As part of the deal, marketers will be able to work with the digital divisions of Hearst magazines like Cosmopolitan and Elle to air content during commercial breaks on Lifetime or A&E, for example. They will also be able to get access to so-called "enthusiast" blocks, or hours of themed content, on A&E's networks.

Hearst Magazines Digital Media could run a video on a fashion trend from Elle during a fashion-themed block of programming on Lifetime, for example, and combine it with a 15-second spot from a fashion retailer.

"It's such a crowded, noisy landscape," said Peter Olsen, exec VP-national ad sales, A&E Networks. "There are so many new shows and premieres and part of this is we have to try things that are different and put things into a different context than you are use to seeing."

There will be a mix of custom content created in conjunction with Hearst Magazines Digital Media and pieces of content created by one of the publisher's titles that's simply sponsored by an advertiser, Mr. Olsen said.

A&E Networks is in talks with potential advertisers but has not signed any deals yet.

The partnership will broaden the distribution of the branded content that Hearst Magazines Digital Media is already creating for marketers, which currently lives on its own sites and on social platforms, to also include cable TV.

"What our brands can do is help make TV advertising more interesting," said Todd Haskell, senior VP-chief revenue officer, Hearst Magazines Digital Media. "We have content that is already compelling for consumers."

It also creates an opportunity for Hearst Magazines Digital Media to strike deals with new clients that are traditionally core TV advertisers, Mr. Haskell said.

"I believe the print titles … have a little more of an authoritative voice with their fans than the typical TV brands," Mr. Olsen said.

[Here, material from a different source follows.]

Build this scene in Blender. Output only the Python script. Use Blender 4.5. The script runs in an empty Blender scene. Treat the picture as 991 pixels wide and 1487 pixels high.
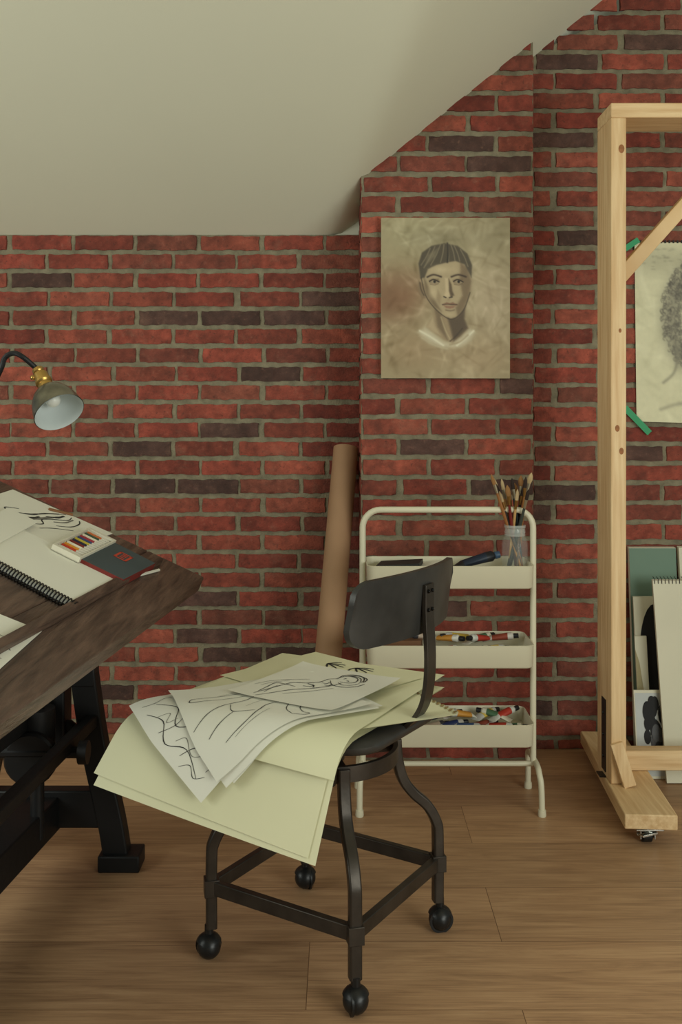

While people may be fans of Lifetime, they are fans more of the shows and talent, Mr. Olsen said.

"There's something interesting about the power and authority of these print titles placed in our linear ecosystem," Mr. Olsen added.

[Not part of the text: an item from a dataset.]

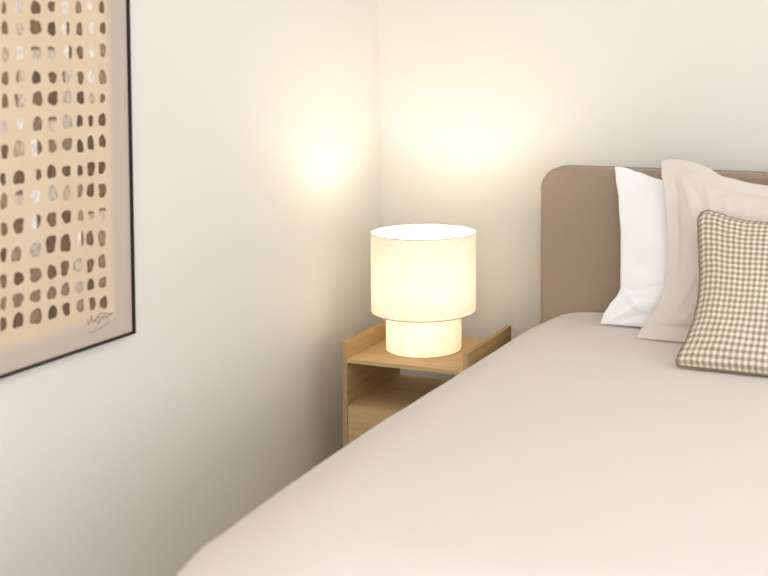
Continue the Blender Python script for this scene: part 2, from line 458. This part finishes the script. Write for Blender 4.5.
# ------------------------------------------------------------------ pillows
def pillow(name, w, h, T, M, m, pin=(.06, .06, .06, .06), power=.5, flange=0, wr=.004, seed=0, N_=64, parent=None, gather=None, sag=None, creases=()):
    """pin = how far left, right, bottom, top edges curve inward; M places local (x right, y up the pillow, z towards viewer)"""
    bm = bmesh.new(); uvl = bm.loops.layers.uv.new('UVMap')
    def P(u, v, side):
        fl = flange/(w/2); fv = flange/(h/2)
        x = u*w/2*(1-(pin[0] if u < 0 else pin[1])*(1-v*v)*abs(u))
        y = v*h/2*(1-(pin[2] if v < 0 else pin[3])*(1-u*u)*abs(v))
        uu, vv = min(1, abs(u)/(1-fl)), min(1, abs(v)/(1-fv))
        e = max(0, (1-uu**2.2)*(1-vv**2.2))
        th = T/2*e**power
        # a little fuller in the lower half
        th *= 1+.12*(-v)
        th = max(th, 0)
        # wrinkles running from the corners inwards
        rad = math.hypot(abs(u)-1, abs(v)-1); ang = math.atan2(1-abs(v)+1e-6, 1-abs(u)+1e-6)
        wk = math.sin(ang*9+seed+2*noise.noise(Vector((u*2, v*2, seed))))*math.exp(-rad*2.2)
        nz = noise.noise(Vector((u*2.3+seed, v*2.3, side*3)))+.5*noise.noise(Vector((u*5.3+seed, v*4.1, side*7)))
        th += (wr*wk*1.0+wr*nz*1.2)*min(1, e*3)
        z = side*max(th, .0012 if flange else 0)
        fz = 0
        if side == 1 and e > 0:
            for (ua, va, ub, vb, amp, sg) in creases:
                px, py = (u+1)/2, (v+1)/2
                dx, dy = ub-ua, vb-va; ll = dx*dx+dy*dy
                tt = max(0, min(1, ((px-ua)*dx+(py-va)*dy)/ll))
                dd = math.hypot(px-ua-tt*dx, py-va-tt*dy)
                z += amp*math.exp(-(dd/sg)**2)*(1-.6*tt)*min(1, e*6)
        if flange and (uu >= 1 or vv >= 1):
            fz = .006*noise.noise(Vector((u*4, v*4, seed+9)))
        if sag: x, y, fz = sag(u, v, x, y, fz)
        p = M @ Vector((x, y, z+fz)); p.z = max(p.z, .6625)
        return p
    # denser towards the borders
    def q(i): t = 2*i/N_-1; return math.copysign(1-(1-abs(t))**1.35, t)
    G = {}
    for side in (1, -1):
        for i in range(N_+1):
            for j in range(N_+1):
                edge = i in (0, N_) or j in (0, N_)
                if edge and side == -1: G[(i, j, -1)] = G[(i, j, 1)]
                else: G[(i, j, side)] = bm.verts.new(P(q(i), q(j), side))
        for i in range(N_):
            for j in range(N_):
                c = [(i, j), (i+1, j), (i+1, j+1), (i, j+1)]
                if side == -1: c = c[::-1]
                f = bm.faces.new([G[(a, b, side)] for a, b in c]); f.smooth = True
                for lp, (a, b) in zip(f.loops, c): lp[uvl].uv = (q(a)/2+.5, q(b)/2*h/w+.5)
    edge = [P(q(i), -1, 0) for i in range(N_)]+[P(1, q(j), 0) for j in range(N_)]+[P(q(i), 1, 0) for i in range(N_, 0, -1)]+[P(-1, q(j), 0) for j in range(N_, 0, -1)]
    o = link(name, bm, m, parent)
    return o, edge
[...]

A&E Networks launched so-called "enthusiasts" blocks of programming this summer, dedicated hours where they typically aired reruns to themed programming. The goal is to "reinvent non-prime time blocks that are more interesting than a place where you run a bunch of repeats," Mr. Olsen said. Yeti sponsored an outdoor adventure block on History and the company is exploring other such blocks of programming dedicated to passion points like parenting, home and health and wellness.

A&E Networks would consider other types of similar partnerships in the future, Mr. Olsen said, adding that having a pre-existing relationship helps. Hearst, the parent of the magazine unit, owns a 50% stake in A&E Networks along with Walt Disney.